Led Zeppelin and The Beatles briefly overlapped in the late 1960s. Zep took the torch as the world’s most popular band when the Fab Four split. Liverpool’s finest still exerted some pull in the mid-1970s, even though they had broken up. George Harrison’s critique that Led Zeppelin never wrote ballads inspired “The Rain Song,” the second track from 1975’s Houses of the Holy.

Several earlier songs (the tunes above, “Going to California”) proved Led Zeppelin had a soft side, but Page wrote this one as a direct response to Harrison.
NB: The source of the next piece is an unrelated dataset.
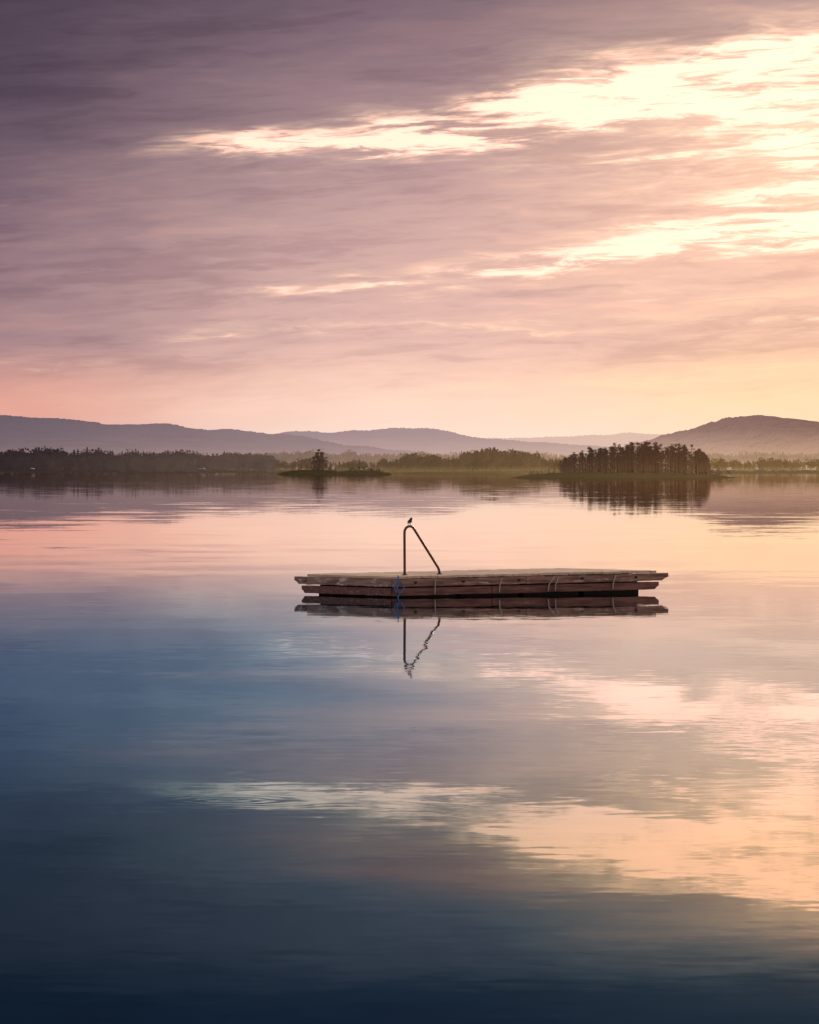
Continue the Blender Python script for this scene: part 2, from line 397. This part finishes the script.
def tree(x,y,z,sc,i,group,label,wf=1.):
    e=empty("pine_tree",(x,y,z)); e.scale=(sc*wf*random.uniform(.9,1.15),sc*wf*random.uniform(.9,1.15),sc); e.rotation_euler=(0,0,random.uniform(0,6.28))
    e["label"]=label; e["category"]="tree"; e["group"]=group
    for nm,me in (("trunk",TR[i%4]),("crown",CR[i%8])):
        o=bpy.data.objects.new(nm,me); COL.objects.link(o); o.parent=e
rt=random.Random(5)
for i in range(205):
    p=rt.uniform(560,709) if i>28 else 560+i*5.2+rt.uniform(-2,2)
    D=1560+rt.uniform(0,52)
    env=np.interp(p,[557,564,575,592,615,655,685,700,710],[.40,.52,.72,.90,1.0,1.03,.98,.86,.56])
    sc=env*rt.choice((rt.uniform(.6,.85),rt.uniform(.84,.98),rt.uniform(.94,1.12)))*1.02
    tree((p-409.5)/F*D,D,1.1,sc,i,"pine trees on the wooded island","slender dark pine tree standing on the low island")
for p,hh in ((713,2.6),(719,2.2),(706,5.2),(710,3.4),(726,1.6),(549,1.8),(554,2.4)):
    tree((p-409.5)/F*1575,1575,.9,hh/9,3,"pine trees on the wooded island","small young pine at the tip of the low island")
for p,D,hh in ((319,2780,13.),(317,2790,11.5),(322,2786,11.5),(314,2788,9),(326,2785,8.5),(301,2785,3.5),(335,2785,4),(293,2785,3),(307,2785,4)):
    tree((p-409.5)/F*D,D,1.2,hh/9,int(p),"pine trees on the small islet","dark pine tree on the small bushy islet",1.5)
BU=[crown_mesh("bush",3,50+i,lo=.05,r=.42,n=300,mat=LEAF,leaf=.045) for i in range(4)]
def bush(p,D,z,s,i,grp,lab):
    o=bpy.data.objects.new("bush",BU[i%4]); COL.objects.link(o); o.location=((p-409.5)/F*D,D,z); o.scale=(s*1.6,s*1.2,s); o.rotation_euler=(0,0,i*1.3)
    o["label"]=lab; o["category"]="bush"; o["group"]=grp
for i in range(36):
    p=rt.uniform(290,341); k=1-abs(p-316)/36; bush(p,2765+rt.uniform(0,30),.5,rt.uniform(.6,1.2)*(.3+.9*k),i,"bushes on the small islet","low dark willow bush on the small islet")
for i in range(34):
    p=rt.uniform(342,384); k=1-abs(p-360)/32; bush(p,2612+rt.uniform(0,20),.4,rt.uniform(.5,1.1)*(.5+.7*k),i,"bushes on the small islet","low dark willow bush on the small islet")
for i in range(80):
    p=rt.uniform(530,732); bush(p,1550+rt.uniform(0,12),.6,rt.uniform(.15,.6),i,"bushes on the wooded island","low heather bush along the island shore")

# ------------------------------------------------------------ raft
C0=Vector((-.25,93.2,0)); ang=math.atan2(3.5,4.78); Lx=6.07; Ly=2.85
raft=empty("swimming_raft",C0); raft.rotation_euler=(0,-.0065,ang); raft.scale=(1.015,1.015,1.015)
raft["label"]="weathered wooden swimming raft with metal handrail floating on the lake"; raft["category"]="raft"
def woodcol(c0,c1,worn,sx=1.5,sy=14,sz=18,wl=.53,wh=.64):
    def f(g):
        tc=g.n('ShaderNodeTexCoord').outputs['Object']; x,y,z=g.sep(tc)
        a=g.noise(g.xyz(g.mul(x,sx),g.mul(y,sy),g.mul(z,sz)),1.,6,.65)
        b=g.noise(g.xyz(g.mul(x,2.),g.mul(y,2.),g.mul(z,11.)),1.4,5,.65)
        c=g.mix(g.smooth(a,.35,.65),c0,c1)
        return g.mix(g.smooth(b,wl,wh),c,worn)
    return f
def woodbump(sx,sy,sz):
    def f(g):
        tc=g.n('ShaderNodeTexCoord').outputs['Object']; x,y,z=g.sep(tc)
        return g.noise(g.xyz(g.mul(x,sx),g.mul(y,sy),g.mul(z,sz)),1.,5,.6),.5,.01
    return f
W_U=principled("weathered_beam",woodcol((.19,.085,.06),(.42,.235,.18),(.68,.51,.42),wl=.56,wh=.68),.7,woodbump(1.5,14,18))
W_L=principled("wet_beam",woodcol((.12,.04,.032),(.29,.125,.095),(.44,.27,.21),wl=.60,wh=.72),.5,woodbump(1.5,14,18))
W_D=principled("deck_planks",woodcol((.64,.45,.30),(.80,.60,.42),(.85,.69,.51),8,1.2,8),.45,woodbump(30,2,10))
W_V=principled("side_beam",woodcol((.24,.12,.09),(.46,.29,.23),(.76,.60,.50),14,1.5,18),.7,woodbump(14,1.5,18))
DARK=principled("float_black",lambda g:(.012,.011,.012),.6)
STEEL=principled("galvanised_steel",lambda g:g.mix(g.noise(g.n('ShaderNodeTexCoord').outputs['Object'],9.),(.08,.045,.04),(.19,.12,.10)),.4,None,.6)
STRAP=principled("strap_metal",lambda g:(.50,.43,.38),.5,None,.3)
ROPE=principled("blue_rope_fibre",lambda g:g.mix(g.noise(g.n('ShaderNodeTexCoord').outputs['Object'],60.),(.05,.17,.42),(.14,.32,.62)),.8)

def prism(V,Fc,poly,axis,a,b,jit=0):
    i=len(V); n=len(poly)
    for e in (a,b):
        for s,z in poly:
            s2=s+random.uniform(-jit,jit); z2=z+random.uniform(-jit,jit)*.5
            V.append((s2,e,z2) if axis=='x' else (e,s2,z2))
    Fc.append(tuple(range(i,i+n))); Fc.append(tuple(range(i+2*n-1,i+n-1,-1)))
    for k in range(n):
        k2=(k+1)%n; Fc.append((i+k,i+n+k,i+n+k2,i+k2))
def part(name,V,Fc,mat,bev=.008,parent=raft,label=None):
    o=mk_obj(name,V,Fc,mat,parent=parent)
    bm=bmesh.new(); bm.from_mesh(o.data); bmesh.ops.recalc_face_normals(bm,faces=bm.faces)
    bm.to_mesh(o.data); bm.free()
    if bev:
        b=o.modifiers.new("b",'BEVEL'); b.width=bev; b.segments=2; b.limit_method='ANGLE'
    if label:o["label"]=label
    return o
def beam_poly(x0,x1,z0,z1,c0=.0,c1=.0,seg=16,wob=.005):
    top=[(x0+(x1-x0)*k/seg,z1+random.uniform(-wob,wob*.2)) for k in range(seg,-1,-1)]
    bot=[(x0+c0+(x1-c1-x0-c0)*k/seg,z0+random.uniform(-wob,wob)) for k in range(seg+1)]
    zm=z0+(z1-z0)*.50
    return bot+([(x1-c1*.5,zm-.025),(x1,zm)] if c1 else [])+top+([(x0,zm),(x0+c0*.5,zm-.025)] if c0 else [])
# deck planks (run across the raft)
V=[];Fc=[];x=-.02
while x<Lx-.02:
    wd=.118; z=.345+random.uniform(-.003,.006)
    e0=random.uniform(-.02,.02); e1=random.uniform(-.02,.02)
    prism(V,Fc,[(e0-.045,z),(Ly-.02+e1,z),(Ly-.02+e1,z+.044),(e0-.045,z+.044)],'y',x,x+wd-.006)
    x+=wd
part("deck",V,Fc,W_D,.004)
def xbeam(name,y0,y1,x0,x1,z0,z1,mat,c0=0,c1=0):
    V=[];Fc=[];prism(V,Fc,beam_poly(x0,x1,z0,z1,c0,c1),'x',y0,y1); part(name,V,Fc,mat,.008)
def ybeam(name,x0,x1,y0,y1,z0,z1,mat,c0=0,c1=0):
    V=[];Fc=[];prism(V,Fc,beam_poly(y0,y1,z0,z1,c0,c1),'y',x0,x1); part(name,V,Fc,mat,.008)
xbeam("upper_beam",-.05,.075,-.05,Lx*.49,.196,.338,W_U)
xbeam("upper_beam",-.05,.075,Lx*.49+.012,Lx+.34,.194,.336,W_U,0,.16)
xbeam("lower_beam",-.025,.12,.0,Lx*.36,.030,.174,W_L)
xbeam("lower_beam",-.030,.12,Lx*.36+.012,Lx+.12,.028,.172,W_L,0,.10)
xbeam("upper_beam",Ly-.075,Ly+.04,-.10,Lx+.25,.19,.33,W_U,.1,.2)
xbeam("lower_beam",Ly-.11,Ly+.02,.02,Lx,.03,.165,W_L)
ybeam("side_beam",-.055,.07,.08,Ly+.34,.196,.338,W_V,0,.14)
ybeam("side_beam",-.03,.12,.125,Ly+.14,.028,.172,W_L,0,.10)
ybeam("side_beam",Lx-.1,Lx+.02,.08,Ly-.08,.19,.325,W_V)
ybeam("side_beam",Lx-.14,Lx-.03,.125,Ly-.115,.03,.165,W_L)
for yy in (.62,1.35,2.05): xbeam("joist",yy,yy+.09,.13,Lx-.16,.22,.325,W_L)
for k in range(4):
    V=[];Fc=[];x0=.2+k*1.45
    prism(V,Fc,[(x0,-.18),(x0+1.25,-.18),(x0+1.3,-.12),(x0+1.3,.13),(x0+1.25,.205),(x0,.205),(x0-.05,.13),(x0-.05,-.12)],'x',.16,Ly-.16)
    part("float",V,Fc,DARK,.02)
def tube(pts,r,n=8):
    V=[];Fc=[]; m=len(pts); pv=None
    for i,p in enumerate(pts):
        p=Vector(p); a=Vector(pts[max(0,i-1)]); b=Vector(pts[min(m-1,i+1)]); d=(b-a).normalized()
        if pv is None: u=d.orthogonal().normalized()
        else: u=(pv-d*pv.dot(d)).normalized()
        pv=u; v=d.cross(u)
        for k in range(n):
            t_=k*6.2832/n; V.append(p+u*r*math.cos(t_)+v*r*math.sin(t_))
    for i in range(m-1):
        for k in range(n):
            A=i*n+k;B=i*n+(k+1)%n; Fc.append((A,B,B+n,A+n))
    Fc.append(tuple(range(n-1,-1,-1))); Fc.append(tuple(range((m-1)*n,m*n)))
    return V,Fc
for xx,ln in ((.84,.0),(2.38,-.02),(3.62,-.06),(3.72,-.03),(5.1,-.03)):
    V,Fc=tube([(xx,-.082,.32),(xx+ln,-.078,.25),(xx+ln*2,-.07,.17),(xx+ln*2.2,-.062,.05)],.013,6)
    part("strap",V,Fc,STRAP,0)
V,Fc=tube([(.06,.02,.400),(.0,-.075,.392),(-.02,-.085,.30),(-.05,-.08,.22),(-.03,-.09,.15),(.03,-.06,.08),(.0,-.05,.0)],.013,6)
part("rope",V,Fc,ROPE,0)
V,Fc=tube([(-.02,-.085,.33),(.09,-.088,.26),(.12,-.085,.16),(.04,-.085,.08),(-.07,-.085,.12),(-.11,-.085,.22),(-.04,-.085,.32)],.011,6)
part("rope",V,Fc,ROPE,0)
for xx in (.4,1.5,2.8,4.3,5.6):
    V,Fc=tube([(xx,-.085,.27),(xx,-.03,.27)],.022,8); part("bolt",V,Fc,DARK,0)
# handrail
A=Vector((.60,.55,.390))
pts=[A+Vector((0,0,-.01))]+[A+Vector((0,0,z)) for z in (.1,.3,.5,.68,.76)]
R=.12; ZT=.79
B=A+Vector((.84,.05,0))
for k in range(1,11):
    t_=math.pi-k*math.radians(145)/10
    pts.append(A+Vector((R+R*math.cos(t_),0,ZT+R*.98*math.sin(t_))))
last=pts[-1]; end=B+Vector((-.035,0,.13))
for k in range(1,7):
    pts.append(last.lerp(end,k/6.))
pts.append(B+Vector((-.006,0,.07))); pts.append(B+Vector((0,0,.0)))
V,Fc=tube(pts,.024,10); hr=part("handrail",V,Fc,STEEL,0)
hr.data.polygons.foreach_set('use_smooth',[True]*len(hr.data.polygons))
for c_ in (A,B):
    V,Fc=tube([c_+Vector((0,0,.006)),c_+Vector((0,0,.02))],.05,12); part("flange",V,Fc,STEEL,0)

# ------------------------------------------------------------ bird
FEA=principled("bird_plumage",lambda g:g.mix(g.smooth(g.sep(g.n('ShaderNodeTexCoord').outputs['Object'])[2],.040,.065),(.45,.4,.38),(.035,.03,.035)),.8)
bpy.context.view_layer.update()
bp=raft.matrix_world@(A+Vector((R,0,ZT+R*.98+.022)))
path=[(-.085,.026,.004),(-.070,.034,.010),(-.05,.046,.016),(-.030,.058,.029),(-.005,.066,.037),(.020,.078,.036),(.038,.096,.026),(.045,.112,.024),(.056,.124,.025),(.070,.126,.020),(.082,.124,.008),(.098,.119,.002)]
V=[];Fc=[];n=12
for i,(x,z,r) in enumerate(path):
    for k in range(n):
        t_=k*6.2832/n
        fl=.45 if i<2 else 1
        V.append((x-.3*r*math.sin(t_)*(1 if 4<i<8 else 0),r*.9*math.cos(t_),z+r*fl*math.sin(t_)))
for i in range(len(path)-1):
    for k in range(n):
        a=i*n+k;b=i*n+(k+1)%n; Fc.append((a,b,b+n,a+n))
Fc.append(tuple(range(n-1,-1,-1)));Fc.append(tuple(range((len(path)-1)*n,len(path)*n)))
bird=mk_obj("bird",V,Fc,FEA,smooth=True); bird.location=bp; bird.rotation_euler=(0,0,math.radians(60)); bird.scale=(1.0,1.25,.95)
bird["label"]="small dark bird with pale belly perched on the handrail"; bird["category"]="bird"
for s in (-1,1):
    V,Fc=tube([(.0,s*.012,.0),(-.004,s*.013,.018),(.002,s*.014,.045)],.0028,6); part("leg",V,Fc,DARK,0,parent=bird)
# floating leaves
for k,(p,y) in enumerate(((186,797),(411,729))):
    D=CH*F/(y-HZ)
    V=[(0,0,0.006),(.03,.012,.012),(.06,.0,.02),(.03,-.014,.010),(-.02,0,.004)]
    o=mk_obj("floating_leaf",V,[(0,1,2,3),(0,3,4),(0,4,1)],W_L); o.location=((p-409.5)/F*D,D,0)
    o["label"]="small brown leaf floating on the calm water"; o["category"]="leaf"; o["group"]="leaves floating on the lake"

# ------------------------------------------------------------ camera
cd=bpy.data.cameras.new("camera"); cam=bpy.data.objects.new("camera",cd); COL.objects.link(cam)
cam.location=(0,0,CH); cd.sensor_fit='VERTICAL'; cd.sensor_height=36; cd.sensor_width=28.8; cd.lens=36*F/1024
cam.rotation_euler=(math.radians(90)-math.atan((512-HZ)/F),0,0)
cd.clip_start=.5; cd.clip_end=100000
S.camera=cam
He even acknowledged the former Beatle by using the same chords at the beginning of “The Rain Song” as George used to start his hit “Something.”

Page’s acoustic guitar, Jones’ symphonic Mellotron, and Bonham’s gentle drumming guide “The Rain Song” as it builds from a gentle patter to a swelling storm and back again. Harrison wanted a ballad. What he got was one of the finest examples of Led Zeppelin’s soft side.

6. ‘All of My Love’

We end our list with the most obvious choice. You knew we couldn’t compile a list of Led Zeppelin’s delicate songs without this tune, right?

The lyrics of the Plant-Jones song from 1979’s In Through the Out Door focus on Karac Plant, who died suddenly in 1977. The vocals take center stage, though Jones’ symphonic keyboard playing (complete with a solo!) and Page’s delicate guitar riffs have their moments to shine.

“All of My Love” didn’t sit right with Page because he felt it was too soft. That didn’t seem to matter to fans, who embraced the song even though there was nary a distorted blues riff in sight. If it wasn’t already evident from the previous decade, “All of My Love” proved Led Zeppelin possessed a soft side, and they excelled while displaying it.